Egypt Executes 9 Convicted of Assassinating Top Prosecutor

Egypt on Wednesday executed nine men suspected of belonging to the Muslim Brotherhood who had been convicted of involvement in the 2015 assassination of the country’s top prosecutor, security officials said.

The nine were found guilty of participating in a bombing that killed the prosecutor, Hisham Barakat, the first assassination of a senior official in Egypt in a quarter-century. Mr. Barakat was also the highest-ranking official assassinated since the military overthrew an elected but divisive Islamist president, Mohamed Morsi, in 2013.

The officials, who spoke on condition of anonymity because they were not authorized to brief the news media, said the families of the men had been told to pick up their bodies from a Cairo morgue.

A total of 15 people have been executed in Egypt since the start of the year. Three were hanged this month for their involvement in the 2014 killing of a judge’s son in the Nile Delta town of Mansura, north of Cairo. Another three were put to death for killing a police officer in Cairo in September 2013. Rights groups denounced the executions, saying the men were sentenced to death after being subjected to torture and beatings to extract confessions.

Amnesty International on Tuesday called on Egypt to halt the latest executions, saying that some defendants claimed that they had been forcibly abducted and that they had confessed under torture.

“There is no doubt that those involved in deadly attacks must be prosecuted and held accountable for their actions, but executing prisoners or convicting people based on confessions extracted through torture is not justice,” said Najia Bounaim, Amnesty International’s North Africa campaigns director.
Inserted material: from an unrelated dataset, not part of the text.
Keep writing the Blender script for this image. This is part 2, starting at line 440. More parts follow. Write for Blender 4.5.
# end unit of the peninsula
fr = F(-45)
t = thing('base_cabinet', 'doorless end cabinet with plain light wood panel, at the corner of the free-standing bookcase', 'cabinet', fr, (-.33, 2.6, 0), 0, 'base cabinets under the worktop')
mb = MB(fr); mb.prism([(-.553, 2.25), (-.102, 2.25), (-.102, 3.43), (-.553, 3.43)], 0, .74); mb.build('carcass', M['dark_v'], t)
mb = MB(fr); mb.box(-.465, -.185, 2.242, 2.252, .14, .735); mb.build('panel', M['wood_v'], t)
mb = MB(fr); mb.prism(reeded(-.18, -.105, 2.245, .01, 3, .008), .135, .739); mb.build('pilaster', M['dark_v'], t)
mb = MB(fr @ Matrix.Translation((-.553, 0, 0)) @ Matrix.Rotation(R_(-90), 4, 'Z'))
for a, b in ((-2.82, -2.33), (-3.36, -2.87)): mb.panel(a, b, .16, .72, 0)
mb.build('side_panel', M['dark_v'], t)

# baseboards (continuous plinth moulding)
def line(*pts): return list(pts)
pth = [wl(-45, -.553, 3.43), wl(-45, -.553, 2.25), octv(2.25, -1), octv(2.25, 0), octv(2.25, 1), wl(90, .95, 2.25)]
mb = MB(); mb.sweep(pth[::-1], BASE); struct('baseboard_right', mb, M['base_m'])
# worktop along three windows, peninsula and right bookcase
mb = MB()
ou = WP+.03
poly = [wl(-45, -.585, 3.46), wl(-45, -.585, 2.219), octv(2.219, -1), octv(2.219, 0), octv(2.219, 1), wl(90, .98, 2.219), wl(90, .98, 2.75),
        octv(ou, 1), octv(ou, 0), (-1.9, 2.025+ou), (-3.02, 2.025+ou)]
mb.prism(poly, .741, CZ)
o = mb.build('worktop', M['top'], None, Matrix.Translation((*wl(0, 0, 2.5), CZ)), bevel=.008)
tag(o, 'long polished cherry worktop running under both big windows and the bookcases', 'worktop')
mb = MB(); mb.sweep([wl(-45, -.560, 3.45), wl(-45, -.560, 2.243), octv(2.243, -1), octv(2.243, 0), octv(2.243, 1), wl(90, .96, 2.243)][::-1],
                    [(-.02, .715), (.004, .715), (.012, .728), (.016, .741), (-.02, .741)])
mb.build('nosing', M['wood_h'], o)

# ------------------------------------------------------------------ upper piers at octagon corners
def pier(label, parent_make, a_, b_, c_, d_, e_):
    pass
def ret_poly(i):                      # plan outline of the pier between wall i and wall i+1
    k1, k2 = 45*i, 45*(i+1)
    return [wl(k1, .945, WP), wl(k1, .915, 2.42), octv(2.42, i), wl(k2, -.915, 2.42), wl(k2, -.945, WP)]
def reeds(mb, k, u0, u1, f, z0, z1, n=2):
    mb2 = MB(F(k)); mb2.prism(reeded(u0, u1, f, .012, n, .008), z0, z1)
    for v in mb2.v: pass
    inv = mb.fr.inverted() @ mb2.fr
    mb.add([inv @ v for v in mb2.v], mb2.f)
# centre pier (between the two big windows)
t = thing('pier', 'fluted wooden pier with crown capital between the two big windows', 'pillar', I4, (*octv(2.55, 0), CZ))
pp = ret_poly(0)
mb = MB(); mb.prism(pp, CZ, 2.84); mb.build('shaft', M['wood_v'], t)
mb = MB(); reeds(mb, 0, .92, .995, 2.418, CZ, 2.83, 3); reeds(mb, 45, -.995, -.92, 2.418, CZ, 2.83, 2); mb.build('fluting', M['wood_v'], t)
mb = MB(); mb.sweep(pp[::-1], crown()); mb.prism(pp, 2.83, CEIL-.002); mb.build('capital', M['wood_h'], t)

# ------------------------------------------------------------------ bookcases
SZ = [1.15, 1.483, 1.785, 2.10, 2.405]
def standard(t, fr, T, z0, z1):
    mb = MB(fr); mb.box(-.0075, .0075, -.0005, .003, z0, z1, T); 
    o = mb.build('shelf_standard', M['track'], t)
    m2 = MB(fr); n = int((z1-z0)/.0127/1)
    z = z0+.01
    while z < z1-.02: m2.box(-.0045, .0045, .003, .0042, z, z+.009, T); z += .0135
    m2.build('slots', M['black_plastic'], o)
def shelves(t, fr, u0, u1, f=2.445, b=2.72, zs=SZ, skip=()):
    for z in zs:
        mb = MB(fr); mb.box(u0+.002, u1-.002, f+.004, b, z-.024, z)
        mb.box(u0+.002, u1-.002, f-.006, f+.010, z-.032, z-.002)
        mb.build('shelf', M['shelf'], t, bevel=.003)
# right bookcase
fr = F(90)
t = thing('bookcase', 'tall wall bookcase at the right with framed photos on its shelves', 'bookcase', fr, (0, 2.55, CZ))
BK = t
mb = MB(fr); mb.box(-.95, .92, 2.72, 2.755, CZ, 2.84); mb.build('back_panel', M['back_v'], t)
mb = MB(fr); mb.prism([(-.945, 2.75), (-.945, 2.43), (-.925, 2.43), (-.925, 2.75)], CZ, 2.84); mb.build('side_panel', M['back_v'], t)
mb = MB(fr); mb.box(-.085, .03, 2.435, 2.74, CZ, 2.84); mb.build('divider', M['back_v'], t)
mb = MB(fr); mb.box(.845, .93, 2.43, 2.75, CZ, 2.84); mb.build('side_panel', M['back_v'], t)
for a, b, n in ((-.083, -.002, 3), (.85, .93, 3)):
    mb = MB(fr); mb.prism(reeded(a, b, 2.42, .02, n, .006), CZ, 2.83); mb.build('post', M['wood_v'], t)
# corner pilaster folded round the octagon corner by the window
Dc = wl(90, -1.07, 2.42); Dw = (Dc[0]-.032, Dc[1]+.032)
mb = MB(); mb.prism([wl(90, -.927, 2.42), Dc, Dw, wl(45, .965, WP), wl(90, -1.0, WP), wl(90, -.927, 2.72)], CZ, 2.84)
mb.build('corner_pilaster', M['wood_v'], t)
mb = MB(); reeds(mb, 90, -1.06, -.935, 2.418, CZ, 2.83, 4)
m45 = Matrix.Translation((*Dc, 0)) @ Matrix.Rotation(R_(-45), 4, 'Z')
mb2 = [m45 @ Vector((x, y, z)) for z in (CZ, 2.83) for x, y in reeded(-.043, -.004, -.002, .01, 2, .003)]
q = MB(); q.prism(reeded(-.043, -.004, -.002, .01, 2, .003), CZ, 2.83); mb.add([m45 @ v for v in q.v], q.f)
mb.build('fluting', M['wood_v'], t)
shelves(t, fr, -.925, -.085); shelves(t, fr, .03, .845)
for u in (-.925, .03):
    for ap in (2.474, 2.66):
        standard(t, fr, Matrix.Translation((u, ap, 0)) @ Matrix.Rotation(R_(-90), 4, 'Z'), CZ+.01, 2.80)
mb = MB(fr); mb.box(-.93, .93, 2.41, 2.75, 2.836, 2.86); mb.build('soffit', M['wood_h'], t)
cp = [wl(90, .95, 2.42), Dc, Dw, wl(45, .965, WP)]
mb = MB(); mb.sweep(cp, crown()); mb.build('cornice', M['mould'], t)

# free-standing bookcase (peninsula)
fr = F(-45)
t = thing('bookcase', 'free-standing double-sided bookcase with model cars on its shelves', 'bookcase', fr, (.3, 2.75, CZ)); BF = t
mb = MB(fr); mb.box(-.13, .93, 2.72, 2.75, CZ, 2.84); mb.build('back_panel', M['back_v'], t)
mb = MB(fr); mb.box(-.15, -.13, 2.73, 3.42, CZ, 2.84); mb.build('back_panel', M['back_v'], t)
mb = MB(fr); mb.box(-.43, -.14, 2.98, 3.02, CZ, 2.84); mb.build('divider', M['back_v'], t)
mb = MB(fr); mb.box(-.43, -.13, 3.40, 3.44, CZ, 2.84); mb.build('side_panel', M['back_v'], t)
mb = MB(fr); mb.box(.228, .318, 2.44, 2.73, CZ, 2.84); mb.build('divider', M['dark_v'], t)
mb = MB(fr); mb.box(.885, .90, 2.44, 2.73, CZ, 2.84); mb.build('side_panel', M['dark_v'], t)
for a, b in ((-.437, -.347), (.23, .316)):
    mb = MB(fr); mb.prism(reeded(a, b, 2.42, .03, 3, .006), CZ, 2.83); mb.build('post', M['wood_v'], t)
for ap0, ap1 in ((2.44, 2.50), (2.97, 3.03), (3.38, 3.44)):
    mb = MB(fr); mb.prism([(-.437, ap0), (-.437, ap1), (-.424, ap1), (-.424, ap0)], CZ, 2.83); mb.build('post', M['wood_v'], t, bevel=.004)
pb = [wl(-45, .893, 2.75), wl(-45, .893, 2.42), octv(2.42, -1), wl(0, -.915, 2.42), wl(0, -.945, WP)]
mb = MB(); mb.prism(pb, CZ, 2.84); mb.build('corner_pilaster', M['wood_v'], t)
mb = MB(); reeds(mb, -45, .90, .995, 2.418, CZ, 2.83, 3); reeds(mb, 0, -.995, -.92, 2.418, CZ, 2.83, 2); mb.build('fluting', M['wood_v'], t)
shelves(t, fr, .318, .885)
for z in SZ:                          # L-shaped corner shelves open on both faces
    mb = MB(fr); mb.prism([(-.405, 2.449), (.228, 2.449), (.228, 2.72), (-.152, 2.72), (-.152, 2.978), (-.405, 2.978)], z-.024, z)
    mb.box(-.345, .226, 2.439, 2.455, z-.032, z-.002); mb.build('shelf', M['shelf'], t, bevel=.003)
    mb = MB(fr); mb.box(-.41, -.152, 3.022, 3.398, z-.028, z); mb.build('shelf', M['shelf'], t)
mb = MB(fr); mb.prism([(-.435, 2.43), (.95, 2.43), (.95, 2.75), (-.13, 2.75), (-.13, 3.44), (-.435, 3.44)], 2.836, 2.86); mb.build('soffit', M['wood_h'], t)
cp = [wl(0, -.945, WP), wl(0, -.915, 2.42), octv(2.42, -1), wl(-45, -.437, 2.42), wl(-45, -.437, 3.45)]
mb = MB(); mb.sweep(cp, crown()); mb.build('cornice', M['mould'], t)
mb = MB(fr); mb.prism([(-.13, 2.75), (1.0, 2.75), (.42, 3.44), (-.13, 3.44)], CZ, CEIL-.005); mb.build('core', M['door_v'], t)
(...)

Egypt’s highest appeals court upheld the death sentences in November. It commuted six other death sentences to life in prison. Death sentences were also handed down in 2017 to 13 defendants tried in absentia. They will be eligible for a new trial if they surrender or are captured. Turkey deported one of the 13 last month.

The Muslim Brotherhood was Egypt’s best-organized opposition movement for decades and won a series of elections after the Arab Spring uprising in 2011 ended President Hosni Mubarak’s nearly three-decade rule.

But Mr. Morsi, a senior Brotherhood figure elected in 2012, proved divisive, and the military removed him from power amid mass protests against his rule a year later.

Since then, the authorities have waged an extensive crackdown on Islamists, arresting and detaining thousands and leveling harsh sentences against them. The Brotherhood has been banned and declared a terrorist group.

Islamist militants have stepped up attacks since Mr. Morsi’s overthrow in 2013. An Islamic State affiliate based in the northern Sinai Peninsula has repeatedly targeted security forces and the Christian minority. Another group, known as Hasm, which has targeted security forces, has been linked to the Brotherhood.

The assassination of Mr. Barakat recalled one of Egypt’s darkest chapters, when Islamist militants and the state security apparatus engaged in retaliatory killings for nearly a decade, starting in 1990. That year, militants gunned down the speaker of Parliament, Rifaat al-Mahgoub, in Cairo, the last assassination of a senior official before the killing of Mr. Barakat.

There were attempts against other ministers until the insurgency was crushed in the late 1990s.